GIVEN DATA:
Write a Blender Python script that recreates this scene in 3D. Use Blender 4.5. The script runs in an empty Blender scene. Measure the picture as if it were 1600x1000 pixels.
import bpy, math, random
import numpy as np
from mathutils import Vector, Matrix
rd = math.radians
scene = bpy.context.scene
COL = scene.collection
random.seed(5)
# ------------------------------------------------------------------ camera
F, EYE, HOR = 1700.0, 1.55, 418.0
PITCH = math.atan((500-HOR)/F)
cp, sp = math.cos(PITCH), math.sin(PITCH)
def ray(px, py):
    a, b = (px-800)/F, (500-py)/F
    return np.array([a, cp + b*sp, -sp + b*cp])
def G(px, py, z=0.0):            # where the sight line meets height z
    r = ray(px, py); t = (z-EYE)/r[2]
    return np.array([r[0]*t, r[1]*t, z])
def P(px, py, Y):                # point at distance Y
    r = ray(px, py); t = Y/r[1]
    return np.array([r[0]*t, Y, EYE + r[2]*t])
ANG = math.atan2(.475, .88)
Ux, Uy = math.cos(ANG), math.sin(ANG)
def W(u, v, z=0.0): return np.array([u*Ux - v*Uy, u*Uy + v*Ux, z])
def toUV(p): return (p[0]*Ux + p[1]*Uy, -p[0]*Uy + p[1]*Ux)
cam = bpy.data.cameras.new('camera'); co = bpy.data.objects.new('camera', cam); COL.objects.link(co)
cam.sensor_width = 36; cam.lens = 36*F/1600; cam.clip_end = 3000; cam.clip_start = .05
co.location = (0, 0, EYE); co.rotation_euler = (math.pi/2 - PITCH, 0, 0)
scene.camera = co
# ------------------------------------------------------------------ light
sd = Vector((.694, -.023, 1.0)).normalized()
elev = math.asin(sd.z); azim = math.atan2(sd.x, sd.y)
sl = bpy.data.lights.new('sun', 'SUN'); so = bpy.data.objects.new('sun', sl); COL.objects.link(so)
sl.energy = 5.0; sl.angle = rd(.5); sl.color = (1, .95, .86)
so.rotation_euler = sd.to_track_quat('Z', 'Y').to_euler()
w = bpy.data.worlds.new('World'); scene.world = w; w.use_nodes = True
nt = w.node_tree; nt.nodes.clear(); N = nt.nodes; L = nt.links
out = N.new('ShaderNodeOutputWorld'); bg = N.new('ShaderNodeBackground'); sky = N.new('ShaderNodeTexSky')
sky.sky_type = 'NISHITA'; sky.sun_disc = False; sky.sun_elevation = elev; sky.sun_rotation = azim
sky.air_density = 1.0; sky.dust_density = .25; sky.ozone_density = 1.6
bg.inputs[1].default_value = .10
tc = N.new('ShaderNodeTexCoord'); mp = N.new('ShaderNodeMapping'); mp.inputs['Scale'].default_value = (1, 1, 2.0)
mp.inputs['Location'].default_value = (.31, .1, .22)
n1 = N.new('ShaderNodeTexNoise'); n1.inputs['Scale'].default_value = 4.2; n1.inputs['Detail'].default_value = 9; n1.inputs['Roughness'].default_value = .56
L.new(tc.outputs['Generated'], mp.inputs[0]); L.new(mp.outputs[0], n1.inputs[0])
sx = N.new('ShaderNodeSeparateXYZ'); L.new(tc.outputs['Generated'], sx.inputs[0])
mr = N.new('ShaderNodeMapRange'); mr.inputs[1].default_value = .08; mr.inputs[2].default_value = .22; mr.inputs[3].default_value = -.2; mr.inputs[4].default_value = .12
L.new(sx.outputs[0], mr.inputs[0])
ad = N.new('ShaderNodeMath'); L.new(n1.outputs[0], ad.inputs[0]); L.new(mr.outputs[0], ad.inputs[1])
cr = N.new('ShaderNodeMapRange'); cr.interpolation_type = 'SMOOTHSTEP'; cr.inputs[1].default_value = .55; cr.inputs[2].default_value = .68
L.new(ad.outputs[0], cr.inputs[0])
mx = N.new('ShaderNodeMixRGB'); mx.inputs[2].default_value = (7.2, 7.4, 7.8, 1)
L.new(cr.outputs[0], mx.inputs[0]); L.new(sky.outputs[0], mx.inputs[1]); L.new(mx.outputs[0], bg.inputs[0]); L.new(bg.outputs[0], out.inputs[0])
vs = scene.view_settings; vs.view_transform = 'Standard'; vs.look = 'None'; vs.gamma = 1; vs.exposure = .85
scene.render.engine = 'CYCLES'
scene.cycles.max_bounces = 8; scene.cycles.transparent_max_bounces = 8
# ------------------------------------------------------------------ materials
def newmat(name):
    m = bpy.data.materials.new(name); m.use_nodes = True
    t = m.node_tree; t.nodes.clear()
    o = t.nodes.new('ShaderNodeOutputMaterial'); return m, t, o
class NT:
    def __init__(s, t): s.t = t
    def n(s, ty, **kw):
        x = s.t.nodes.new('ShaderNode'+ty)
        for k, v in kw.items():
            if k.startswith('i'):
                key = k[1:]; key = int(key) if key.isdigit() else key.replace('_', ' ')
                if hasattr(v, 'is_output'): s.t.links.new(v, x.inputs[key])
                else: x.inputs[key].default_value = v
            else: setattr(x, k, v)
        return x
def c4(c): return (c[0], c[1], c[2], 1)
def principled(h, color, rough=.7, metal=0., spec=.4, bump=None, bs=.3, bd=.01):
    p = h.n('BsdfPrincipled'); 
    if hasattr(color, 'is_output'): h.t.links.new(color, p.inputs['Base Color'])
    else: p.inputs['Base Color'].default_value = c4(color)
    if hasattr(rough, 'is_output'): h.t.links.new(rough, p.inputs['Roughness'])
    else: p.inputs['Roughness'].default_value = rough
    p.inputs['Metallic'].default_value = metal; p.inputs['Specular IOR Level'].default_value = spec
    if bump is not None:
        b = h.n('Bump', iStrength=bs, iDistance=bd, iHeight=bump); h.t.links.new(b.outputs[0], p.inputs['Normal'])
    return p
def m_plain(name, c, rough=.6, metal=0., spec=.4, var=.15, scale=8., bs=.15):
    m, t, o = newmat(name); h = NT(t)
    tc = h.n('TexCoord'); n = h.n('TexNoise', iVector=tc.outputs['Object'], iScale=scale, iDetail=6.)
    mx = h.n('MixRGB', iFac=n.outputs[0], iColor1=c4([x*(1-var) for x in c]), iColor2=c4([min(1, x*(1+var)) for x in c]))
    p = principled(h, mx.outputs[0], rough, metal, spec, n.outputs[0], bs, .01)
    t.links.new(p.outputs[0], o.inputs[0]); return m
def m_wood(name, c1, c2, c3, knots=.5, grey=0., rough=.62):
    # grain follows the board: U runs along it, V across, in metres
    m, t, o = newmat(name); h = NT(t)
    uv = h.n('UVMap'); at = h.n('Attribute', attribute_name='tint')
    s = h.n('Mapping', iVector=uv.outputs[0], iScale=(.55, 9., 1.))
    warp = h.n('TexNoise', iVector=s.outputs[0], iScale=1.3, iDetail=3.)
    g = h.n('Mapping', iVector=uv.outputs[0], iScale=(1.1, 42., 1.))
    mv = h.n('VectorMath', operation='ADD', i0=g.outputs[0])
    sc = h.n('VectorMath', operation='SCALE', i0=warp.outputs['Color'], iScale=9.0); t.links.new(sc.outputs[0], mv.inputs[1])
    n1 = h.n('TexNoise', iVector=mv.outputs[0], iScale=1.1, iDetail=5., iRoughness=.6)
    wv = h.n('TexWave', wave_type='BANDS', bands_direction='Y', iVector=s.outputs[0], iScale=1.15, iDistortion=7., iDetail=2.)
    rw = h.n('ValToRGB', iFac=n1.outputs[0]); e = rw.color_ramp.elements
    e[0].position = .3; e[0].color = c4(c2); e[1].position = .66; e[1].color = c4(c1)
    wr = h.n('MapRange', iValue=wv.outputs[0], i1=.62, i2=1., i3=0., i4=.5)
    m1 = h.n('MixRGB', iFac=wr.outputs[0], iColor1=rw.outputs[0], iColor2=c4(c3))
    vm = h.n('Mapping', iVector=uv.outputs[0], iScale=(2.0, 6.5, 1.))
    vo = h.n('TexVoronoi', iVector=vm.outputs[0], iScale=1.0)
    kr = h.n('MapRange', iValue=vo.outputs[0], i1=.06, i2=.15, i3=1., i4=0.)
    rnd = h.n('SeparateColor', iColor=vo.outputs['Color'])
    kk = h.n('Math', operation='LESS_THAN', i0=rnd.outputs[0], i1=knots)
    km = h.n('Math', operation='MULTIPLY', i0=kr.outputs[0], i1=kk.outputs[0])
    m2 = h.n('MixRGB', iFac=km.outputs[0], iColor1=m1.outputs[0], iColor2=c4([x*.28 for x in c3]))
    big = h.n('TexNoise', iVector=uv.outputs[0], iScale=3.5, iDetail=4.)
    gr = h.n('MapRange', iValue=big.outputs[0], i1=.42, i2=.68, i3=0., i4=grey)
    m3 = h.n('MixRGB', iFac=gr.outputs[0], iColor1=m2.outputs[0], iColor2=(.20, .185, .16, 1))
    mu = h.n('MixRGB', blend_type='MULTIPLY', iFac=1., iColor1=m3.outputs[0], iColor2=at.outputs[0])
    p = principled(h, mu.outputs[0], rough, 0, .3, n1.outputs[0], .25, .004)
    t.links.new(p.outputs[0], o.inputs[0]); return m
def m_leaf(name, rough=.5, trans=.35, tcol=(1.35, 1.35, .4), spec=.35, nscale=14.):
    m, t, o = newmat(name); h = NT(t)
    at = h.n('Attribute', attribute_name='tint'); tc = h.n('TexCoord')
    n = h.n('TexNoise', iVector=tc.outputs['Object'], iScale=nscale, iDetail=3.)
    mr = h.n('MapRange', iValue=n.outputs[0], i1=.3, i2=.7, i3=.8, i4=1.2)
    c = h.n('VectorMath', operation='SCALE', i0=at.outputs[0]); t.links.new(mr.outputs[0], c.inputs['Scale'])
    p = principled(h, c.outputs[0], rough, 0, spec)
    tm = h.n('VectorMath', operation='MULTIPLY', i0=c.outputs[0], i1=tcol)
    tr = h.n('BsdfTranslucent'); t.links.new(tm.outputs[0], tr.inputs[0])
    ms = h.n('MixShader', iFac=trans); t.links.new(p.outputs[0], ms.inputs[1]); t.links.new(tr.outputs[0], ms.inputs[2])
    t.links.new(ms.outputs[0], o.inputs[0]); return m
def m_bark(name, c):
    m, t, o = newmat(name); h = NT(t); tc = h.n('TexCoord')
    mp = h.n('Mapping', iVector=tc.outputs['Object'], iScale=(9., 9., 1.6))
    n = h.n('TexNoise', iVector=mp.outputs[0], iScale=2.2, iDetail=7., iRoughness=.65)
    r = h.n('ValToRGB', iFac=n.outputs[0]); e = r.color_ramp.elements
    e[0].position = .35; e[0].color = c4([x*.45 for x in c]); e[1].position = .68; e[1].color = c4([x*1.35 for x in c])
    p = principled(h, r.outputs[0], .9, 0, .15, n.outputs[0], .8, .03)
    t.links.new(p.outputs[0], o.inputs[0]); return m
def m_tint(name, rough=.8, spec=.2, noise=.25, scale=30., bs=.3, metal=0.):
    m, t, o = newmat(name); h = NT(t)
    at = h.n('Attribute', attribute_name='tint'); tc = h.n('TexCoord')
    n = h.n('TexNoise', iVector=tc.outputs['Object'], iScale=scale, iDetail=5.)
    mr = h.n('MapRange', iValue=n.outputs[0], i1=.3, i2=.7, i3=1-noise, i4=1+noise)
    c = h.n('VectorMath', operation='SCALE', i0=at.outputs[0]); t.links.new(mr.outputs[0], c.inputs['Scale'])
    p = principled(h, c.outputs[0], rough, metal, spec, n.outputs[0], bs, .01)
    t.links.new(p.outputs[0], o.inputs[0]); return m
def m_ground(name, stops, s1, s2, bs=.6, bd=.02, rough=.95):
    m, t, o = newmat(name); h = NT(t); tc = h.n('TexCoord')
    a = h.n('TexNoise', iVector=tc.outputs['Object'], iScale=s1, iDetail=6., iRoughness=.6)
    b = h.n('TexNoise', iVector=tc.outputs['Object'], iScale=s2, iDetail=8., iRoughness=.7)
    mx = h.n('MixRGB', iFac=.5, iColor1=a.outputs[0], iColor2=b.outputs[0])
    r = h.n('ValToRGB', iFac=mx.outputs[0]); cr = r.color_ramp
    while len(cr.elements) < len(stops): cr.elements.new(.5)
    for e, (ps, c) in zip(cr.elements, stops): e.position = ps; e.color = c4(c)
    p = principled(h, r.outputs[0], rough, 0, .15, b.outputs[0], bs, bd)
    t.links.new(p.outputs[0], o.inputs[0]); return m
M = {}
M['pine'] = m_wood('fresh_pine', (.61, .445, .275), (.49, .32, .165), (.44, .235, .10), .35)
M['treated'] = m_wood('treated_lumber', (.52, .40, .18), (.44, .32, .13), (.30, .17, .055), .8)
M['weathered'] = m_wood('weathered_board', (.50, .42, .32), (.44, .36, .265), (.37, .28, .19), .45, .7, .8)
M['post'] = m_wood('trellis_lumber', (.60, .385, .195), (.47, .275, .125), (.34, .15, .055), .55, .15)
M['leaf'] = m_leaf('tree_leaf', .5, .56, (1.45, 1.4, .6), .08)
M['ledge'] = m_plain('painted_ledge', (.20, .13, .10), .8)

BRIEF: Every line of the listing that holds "runs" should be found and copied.

SOLUTION FOR THIS PROBLEM:
Write a Blender Python script that recreates this scene in 3D. Use Blender 4.5. The script runs in an empty Blender scene. Measure the picture as if it were 1600x1000 pixels.
    # grain follows the board: U runs along it, V across, in metres